### Information supplied
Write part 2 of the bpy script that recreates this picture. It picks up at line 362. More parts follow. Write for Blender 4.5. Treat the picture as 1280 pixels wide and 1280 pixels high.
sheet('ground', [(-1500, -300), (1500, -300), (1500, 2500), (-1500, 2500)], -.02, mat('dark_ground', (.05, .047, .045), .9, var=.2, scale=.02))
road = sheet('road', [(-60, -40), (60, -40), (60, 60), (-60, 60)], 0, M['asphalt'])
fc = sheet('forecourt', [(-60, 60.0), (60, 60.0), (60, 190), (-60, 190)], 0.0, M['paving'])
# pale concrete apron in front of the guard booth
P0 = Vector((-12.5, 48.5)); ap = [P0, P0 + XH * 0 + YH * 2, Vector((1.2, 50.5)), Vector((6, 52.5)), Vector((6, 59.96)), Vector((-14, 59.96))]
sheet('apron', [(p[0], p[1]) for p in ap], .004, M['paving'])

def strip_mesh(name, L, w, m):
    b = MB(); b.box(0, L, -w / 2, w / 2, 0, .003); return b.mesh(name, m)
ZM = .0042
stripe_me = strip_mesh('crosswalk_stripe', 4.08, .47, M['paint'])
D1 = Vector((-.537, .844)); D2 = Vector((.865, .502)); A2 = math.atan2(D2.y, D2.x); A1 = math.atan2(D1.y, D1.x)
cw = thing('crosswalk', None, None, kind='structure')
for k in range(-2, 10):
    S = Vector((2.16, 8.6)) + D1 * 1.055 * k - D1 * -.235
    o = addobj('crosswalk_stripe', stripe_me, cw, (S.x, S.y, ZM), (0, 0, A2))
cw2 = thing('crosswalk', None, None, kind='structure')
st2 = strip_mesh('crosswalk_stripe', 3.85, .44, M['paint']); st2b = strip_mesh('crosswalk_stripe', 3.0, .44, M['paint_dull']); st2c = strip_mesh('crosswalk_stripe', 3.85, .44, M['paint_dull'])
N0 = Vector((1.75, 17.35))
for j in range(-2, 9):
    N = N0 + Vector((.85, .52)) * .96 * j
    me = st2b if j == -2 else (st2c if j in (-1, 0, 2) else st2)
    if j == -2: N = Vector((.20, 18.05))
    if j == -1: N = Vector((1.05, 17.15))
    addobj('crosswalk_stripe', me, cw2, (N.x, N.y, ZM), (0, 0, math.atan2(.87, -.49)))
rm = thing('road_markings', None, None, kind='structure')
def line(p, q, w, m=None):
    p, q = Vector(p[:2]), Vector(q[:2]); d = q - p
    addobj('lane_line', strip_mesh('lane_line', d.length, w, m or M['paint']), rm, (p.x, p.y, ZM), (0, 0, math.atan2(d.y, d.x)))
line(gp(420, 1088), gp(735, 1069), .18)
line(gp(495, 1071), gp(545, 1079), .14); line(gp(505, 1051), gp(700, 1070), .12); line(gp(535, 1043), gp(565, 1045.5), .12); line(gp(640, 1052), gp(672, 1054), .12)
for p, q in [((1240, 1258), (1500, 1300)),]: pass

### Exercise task
Without leaving anything out, quote all the data.

### Result below
Write part 2 of the bpy script that recreates this picture. It picks up at line 362. More parts follow. Write for Blender 4.5. Treat the picture as 1280 pixels wide and 1280 pixels high.
sheet('ground', [(-1500, -300), (1500, -300), (1500, 2500), (-1500, 2500)], -.02, mat('dark_ground', (.05, .047, .045), .9, var=.2, scale=.02))
road = sheet('road', [(-60, -40), (60, -40), (60, 60), (-60, 60)], 0, M['asphalt'])
fc = sheet('forecourt', [(-60, 60.0), (60, 60.0), (60, 190), (-60, 190)], 0.0, M['paving'])
# pale concrete apron in front of the guard booth
P0 = Vector((-12.5, 48.5)); ap = [P0, P0 + XH * 0 + YH * 2, Vector((1.2, 50.5)), Vector((6, 52.5)), Vector((6, 59.96)), Vector((-14, 59.96))]
sheet('apron', [(p[0], p[1]) for p in ap], .004, M['paving'])

def strip_mesh(name, L, w, m):
    b = MB(); b.box(0, L, -w / 2, w / 2, 0, .003); return b.mesh(name, m)
ZM = .0042
stripe_me = strip_mesh('crosswalk_stripe', 4.08, .47, M['paint'])
D1 = Vector((-.537, .844)); D2 = Vector((.865, .502)); A2 = math.atan2(D2.y, D2.x); A1 = math.atan2(D1.y, D1.x)
cw = thing('crosswalk', None, None, kind='structure')
for k in range(-2, 10):
    S = Vector((2.16, 8.6)) + D1 * 1.055 * k - D1 * -.235
    o = addobj('crosswalk_stripe', stripe_me, cw, (S.x, S.y, ZM), (0, 0, A2))
cw2 = thing('crosswalk', None, None, kind='structure')
st2 = strip_mesh('crosswalk_stripe', 3.85, .44, M['paint']); st2b = strip_mesh('crosswalk_stripe', 3.0, .44, M['paint_dull']); st2c = strip_mesh('crosswalk_stripe', 3.85, .44, M['paint_dull'])
N0 = Vector((1.75, 17.35))
for j in range(-2, 9):
    N = N0 + Vector((.85, .52)) * .96 * j
    me = st2b if j == -2 else (st2c if j in (-1, 0, 2) else st2)
    if j == -2: N = Vector((.20, 18.05))
    if j == -1: N = Vector((1.05, 17.15))
    addobj('crosswalk_stripe', me, cw2, (N.x, N.y, ZM), (0, 0, math.atan2(.87, -.49)))
rm = thing('road_markings', None, None, kind='structure')
def line(p, q, w, m=None):
    p, q = Vector(p[:2]), Vector(q[:2]); d = q - p
    addobj('lane_line', strip_mesh('lane_line', d.length, w, m or M['paint']), rm, (p.x, p.y, ZM), (0, 0, math.atan2(d.y, d.x)))
line(gp(420, 1088), gp(735, 1069), .18)
line(gp(495, 1071), gp(545, 1079), .14); line(gp(505, 1051), gp(700, 1070), .12); line(gp(535, 1043), gp(565, 1045.5), .12); line(gp(640, 1052), gp(672, 1054), .12)
for p, q in [((1240, 1258), (1500, 1300)),]: pass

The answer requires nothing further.